The Sun is made almost entirely of hydrogen and helium, the two lightest elements in the universe. It's not burning in the sense of fire (which requires oxygen). Instead, the Sun produces energy through nuclear fusion at its core, the same process that powers all stars. The result is a glowing ball of plasma that has shone steadily for 4.5 billion years.
What is the Sun's composition?
Mostly hydrogen and helium. According to NASA, the Sun is about 74 percent hydrogen and 24 percent helium by mass, with the remaining 2 percent made of heavier elements including oxygen, carbon, neon, iron, and trace amounts of many others. The composition is roughly the same as the universe overall, since the Sun formed from material that was already enriched with elements created in earlier generations of stars. The heavier elements are responsible for many of the Sun's spectral features.
Is the Sun on fire?
No, not in the everyday sense. Fire requires oxygen, and the Sun has very little free oxygen available for combustion. Instead, the Sun produces energy through nuclear fusion in its core, where hydrogen atoms fuse together to form helium under enormous pressure and temperature. The fusion releases energy, which gradually works its way to the surface and radiates out into space as light and heat. The Sun's glow is the result of plasma at thousands of degrees, not chemical combustion.
What is plasma?
The fourth state of matter, after solid, liquid, and gas. Plasma is what happens when a gas gets hot enough that its atoms lose their electrons, leaving a soup of ions and free electrons. The Sun's intense heat (10,000°F at the surface, millions of degrees deeper down) keeps virtually all of its material in plasma state. The plasma is electrically conductive, which is why the Sun has powerful magnetic fields and produces phenomena like sunspots, solar flares, and the solar wind. Plasma is actually the most common state of matter in the universe.
How does the Sun make energy?
Through nuclear fusion. In the Sun's core, the temperature is about 27 million°F and the pressure is about 250 billion times Earth's atmosphere. Under these extreme conditions, hydrogen atoms fuse together to form helium, releasing energy in the process. The Sun fuses about 600 million tons of hydrogen into helium every second. About 4 million tons of mass is converted directly into energy each second, following Einstein's equation E=mc². The energy produced in the core takes hundreds of thousands of years to make its way to the surface.

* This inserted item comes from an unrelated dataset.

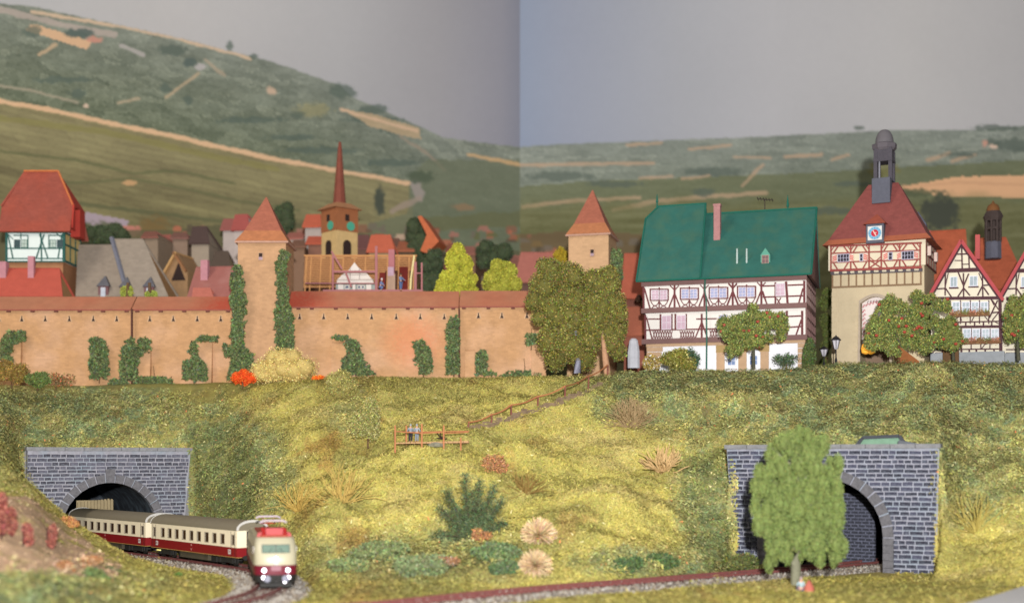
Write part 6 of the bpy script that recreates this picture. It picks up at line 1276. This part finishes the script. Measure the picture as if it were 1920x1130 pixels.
# the two big round trees by the wall
bigc = (114,110,56)
def silh(poly, D, rmin, rmax, n, depth, seed, tight=.8):
    g = np.random.default_rng(seed); xs = [p[0] for p in poly]; ys = [p[1] for p in poly]; out = []
    while len(out) < n:
        r = g.uniform(rmin, rmax); x = g.uniform(min(xs), max(xs)); y = g.uniform(min(ys), max(ys))
        if inpoly(np.array([x, x-r*tight, x+r*tight, x, x]), np.array([y, y, y, y-r*tight, y+r*tight]), poly).all(): out.append(pxblob(x, y, D+g.uniform(-depth, depth), r, r*1.15, r))
    return out
polyL = [(985,560),(996,510),(1015,488),(1060,484),(1085,492),(1100,530),(1112,600),(1118,688),(1095,690),(1060,692),(1028,688),(1012,640),(1000,600)]
polyR = [(1098,510),(1120,492),(1150,500),(1168,535),(1176,600),(1178,650),(1160,678),(1150,688),(1140,650),(1128,640),(1120,680),(1098,690),(1090,600)]
for poly, D, tb_, lab, seed, tm in ((polyL, 142, [(1083,700),(1083,670),(1078,620)], "large drooping olive green tree at the right end of the town wall", 1, M("trunk_silver", (150,150,166), 140, var=.3, sc=6, spec=.6, rough=.3)), (polyR, 141, [(1140,708),(1135,672),(1130,620)], "drooping olive green tree on brown trunk, right of its larger twin", 2, M("trunk_tan", (196,150,116), 140, var=.2, sc=4))):
    O = W(tb_[0][0], tb_[0][1], D); T = thing("weeping_tree", O, 0, lab, "tree", "big drooping trees beside the wall"); bl = silh(poly, D, 11, 24, 70, 1.2, seed)
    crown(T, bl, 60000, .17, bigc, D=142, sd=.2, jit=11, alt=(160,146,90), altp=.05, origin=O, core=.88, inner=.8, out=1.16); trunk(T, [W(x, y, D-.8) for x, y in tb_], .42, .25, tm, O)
    for k in range(3): trunk(T, [W(tb_[1][0], tb_[1][1]-10, D), W(tb_[1][0]+(k-1)*30, 580, D)], .2, .08, bark, O, "branch")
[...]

The Sun is about 74 percent hydrogen and 24 percent helium, with trace heavier elements. It's a ball of plasma, not a burning ball of gas; the energy comes from nuclear fusion at the core, not combustion. The Sun fuses 600 million tons of hydrogen every second, converting some of that mass directly into energy. The fusion will continue for about another 5 billion years before the Sun runs low on core hydrogen.